#### The request:
Work through the listing below and count the lines that hold "Write". Answer with the number alone.

#### Data shown:
* * *
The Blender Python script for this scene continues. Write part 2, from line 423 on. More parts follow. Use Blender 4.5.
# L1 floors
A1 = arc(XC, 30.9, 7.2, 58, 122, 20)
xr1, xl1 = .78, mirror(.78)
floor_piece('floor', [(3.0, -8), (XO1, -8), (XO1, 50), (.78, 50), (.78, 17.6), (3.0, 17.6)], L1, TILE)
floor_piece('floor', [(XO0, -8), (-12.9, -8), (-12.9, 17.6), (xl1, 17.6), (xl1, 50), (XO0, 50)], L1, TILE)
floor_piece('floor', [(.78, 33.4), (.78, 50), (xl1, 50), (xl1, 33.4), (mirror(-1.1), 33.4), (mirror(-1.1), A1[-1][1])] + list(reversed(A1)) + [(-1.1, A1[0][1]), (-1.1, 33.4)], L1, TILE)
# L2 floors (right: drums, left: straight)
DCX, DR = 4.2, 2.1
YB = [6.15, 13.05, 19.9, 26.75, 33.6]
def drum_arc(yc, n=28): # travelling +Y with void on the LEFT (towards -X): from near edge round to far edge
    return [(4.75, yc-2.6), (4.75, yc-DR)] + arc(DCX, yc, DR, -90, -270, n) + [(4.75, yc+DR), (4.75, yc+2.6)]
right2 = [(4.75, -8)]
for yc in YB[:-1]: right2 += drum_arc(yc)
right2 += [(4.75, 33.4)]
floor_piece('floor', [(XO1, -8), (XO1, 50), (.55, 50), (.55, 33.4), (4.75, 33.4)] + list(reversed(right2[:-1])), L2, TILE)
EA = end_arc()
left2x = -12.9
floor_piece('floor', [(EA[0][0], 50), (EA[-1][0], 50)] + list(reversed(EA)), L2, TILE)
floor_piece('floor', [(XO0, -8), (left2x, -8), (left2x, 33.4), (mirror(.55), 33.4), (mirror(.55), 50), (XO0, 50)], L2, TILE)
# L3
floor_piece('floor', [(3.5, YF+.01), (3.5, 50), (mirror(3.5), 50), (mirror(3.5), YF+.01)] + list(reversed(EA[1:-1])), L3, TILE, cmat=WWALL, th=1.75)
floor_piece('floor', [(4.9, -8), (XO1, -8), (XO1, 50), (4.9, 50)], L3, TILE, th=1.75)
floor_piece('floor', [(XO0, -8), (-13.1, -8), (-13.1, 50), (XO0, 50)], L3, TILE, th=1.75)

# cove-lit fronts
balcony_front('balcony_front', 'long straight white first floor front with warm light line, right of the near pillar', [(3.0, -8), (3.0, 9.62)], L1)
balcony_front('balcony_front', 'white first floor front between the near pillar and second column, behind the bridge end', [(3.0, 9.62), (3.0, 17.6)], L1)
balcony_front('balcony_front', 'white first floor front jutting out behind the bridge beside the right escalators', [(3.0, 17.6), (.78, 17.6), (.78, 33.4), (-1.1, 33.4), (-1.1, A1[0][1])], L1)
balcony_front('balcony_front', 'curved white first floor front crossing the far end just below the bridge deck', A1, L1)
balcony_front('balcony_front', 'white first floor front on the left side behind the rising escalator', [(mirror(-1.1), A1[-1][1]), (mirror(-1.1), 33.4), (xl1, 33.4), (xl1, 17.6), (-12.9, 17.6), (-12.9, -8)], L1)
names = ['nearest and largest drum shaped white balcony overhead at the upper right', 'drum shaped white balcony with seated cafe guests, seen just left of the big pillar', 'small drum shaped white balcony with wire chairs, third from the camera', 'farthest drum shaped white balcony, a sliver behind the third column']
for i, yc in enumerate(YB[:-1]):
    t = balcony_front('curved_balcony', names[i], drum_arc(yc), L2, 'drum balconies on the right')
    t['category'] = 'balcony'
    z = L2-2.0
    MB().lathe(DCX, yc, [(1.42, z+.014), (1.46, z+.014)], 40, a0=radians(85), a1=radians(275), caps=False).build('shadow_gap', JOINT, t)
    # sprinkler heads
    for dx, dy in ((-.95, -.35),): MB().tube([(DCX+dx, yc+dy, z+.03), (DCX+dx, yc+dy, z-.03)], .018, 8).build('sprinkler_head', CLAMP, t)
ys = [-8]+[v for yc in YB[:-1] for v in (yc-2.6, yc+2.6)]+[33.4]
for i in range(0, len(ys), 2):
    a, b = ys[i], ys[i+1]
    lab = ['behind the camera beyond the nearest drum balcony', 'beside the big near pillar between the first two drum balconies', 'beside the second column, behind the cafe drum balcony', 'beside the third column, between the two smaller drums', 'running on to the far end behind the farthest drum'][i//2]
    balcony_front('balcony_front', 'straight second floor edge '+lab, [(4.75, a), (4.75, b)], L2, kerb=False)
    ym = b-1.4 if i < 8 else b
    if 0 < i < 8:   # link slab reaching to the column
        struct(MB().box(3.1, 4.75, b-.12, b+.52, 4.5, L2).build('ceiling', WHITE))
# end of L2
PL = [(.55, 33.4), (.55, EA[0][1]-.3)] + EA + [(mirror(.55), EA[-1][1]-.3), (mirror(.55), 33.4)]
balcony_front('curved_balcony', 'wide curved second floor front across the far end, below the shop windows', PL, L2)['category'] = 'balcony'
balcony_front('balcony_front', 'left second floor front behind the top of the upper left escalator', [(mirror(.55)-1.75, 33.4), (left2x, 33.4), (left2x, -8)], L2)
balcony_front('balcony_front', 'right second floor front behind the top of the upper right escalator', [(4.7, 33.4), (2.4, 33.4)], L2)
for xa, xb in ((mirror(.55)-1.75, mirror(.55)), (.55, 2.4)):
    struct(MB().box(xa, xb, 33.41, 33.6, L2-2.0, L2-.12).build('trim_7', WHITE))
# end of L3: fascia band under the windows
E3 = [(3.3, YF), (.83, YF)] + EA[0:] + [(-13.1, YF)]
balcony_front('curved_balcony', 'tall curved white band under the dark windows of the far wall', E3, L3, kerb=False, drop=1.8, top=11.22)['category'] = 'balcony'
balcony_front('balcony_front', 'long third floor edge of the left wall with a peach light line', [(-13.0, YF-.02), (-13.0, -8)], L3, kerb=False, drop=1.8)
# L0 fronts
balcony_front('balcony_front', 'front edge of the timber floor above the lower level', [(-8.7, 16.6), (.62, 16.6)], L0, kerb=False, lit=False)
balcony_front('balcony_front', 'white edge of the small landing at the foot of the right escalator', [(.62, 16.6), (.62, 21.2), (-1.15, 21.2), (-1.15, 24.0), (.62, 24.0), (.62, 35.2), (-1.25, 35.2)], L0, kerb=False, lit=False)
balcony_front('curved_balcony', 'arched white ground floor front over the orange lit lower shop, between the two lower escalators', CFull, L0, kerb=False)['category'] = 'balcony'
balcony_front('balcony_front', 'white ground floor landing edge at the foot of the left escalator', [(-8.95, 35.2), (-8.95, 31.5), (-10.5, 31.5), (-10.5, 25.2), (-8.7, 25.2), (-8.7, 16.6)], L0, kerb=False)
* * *
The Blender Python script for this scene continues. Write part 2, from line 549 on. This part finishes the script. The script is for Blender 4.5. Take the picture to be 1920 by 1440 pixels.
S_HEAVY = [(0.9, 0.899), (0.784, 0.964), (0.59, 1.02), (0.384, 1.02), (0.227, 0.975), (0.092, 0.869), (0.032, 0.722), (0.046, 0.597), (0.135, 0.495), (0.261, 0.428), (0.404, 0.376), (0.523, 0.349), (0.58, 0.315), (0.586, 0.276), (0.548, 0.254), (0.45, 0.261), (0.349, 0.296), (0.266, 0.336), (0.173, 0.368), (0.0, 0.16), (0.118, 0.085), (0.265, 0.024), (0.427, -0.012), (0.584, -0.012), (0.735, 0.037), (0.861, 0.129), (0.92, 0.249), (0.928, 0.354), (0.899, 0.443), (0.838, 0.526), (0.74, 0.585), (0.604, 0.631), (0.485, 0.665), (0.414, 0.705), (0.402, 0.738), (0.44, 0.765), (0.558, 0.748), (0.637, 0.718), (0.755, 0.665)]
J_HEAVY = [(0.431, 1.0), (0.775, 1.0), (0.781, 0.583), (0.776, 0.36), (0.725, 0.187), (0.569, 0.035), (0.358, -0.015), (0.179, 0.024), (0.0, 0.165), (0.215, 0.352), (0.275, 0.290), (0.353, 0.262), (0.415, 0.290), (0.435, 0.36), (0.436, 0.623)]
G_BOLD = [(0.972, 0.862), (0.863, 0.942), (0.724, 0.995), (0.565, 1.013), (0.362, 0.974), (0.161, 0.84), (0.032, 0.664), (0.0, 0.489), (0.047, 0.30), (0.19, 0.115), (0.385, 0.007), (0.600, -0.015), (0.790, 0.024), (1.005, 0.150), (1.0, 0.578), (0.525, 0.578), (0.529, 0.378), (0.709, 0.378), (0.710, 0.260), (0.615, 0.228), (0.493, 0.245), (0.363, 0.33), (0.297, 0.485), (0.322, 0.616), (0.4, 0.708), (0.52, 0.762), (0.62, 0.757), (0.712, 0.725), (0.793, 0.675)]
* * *
#### Solved problem:
2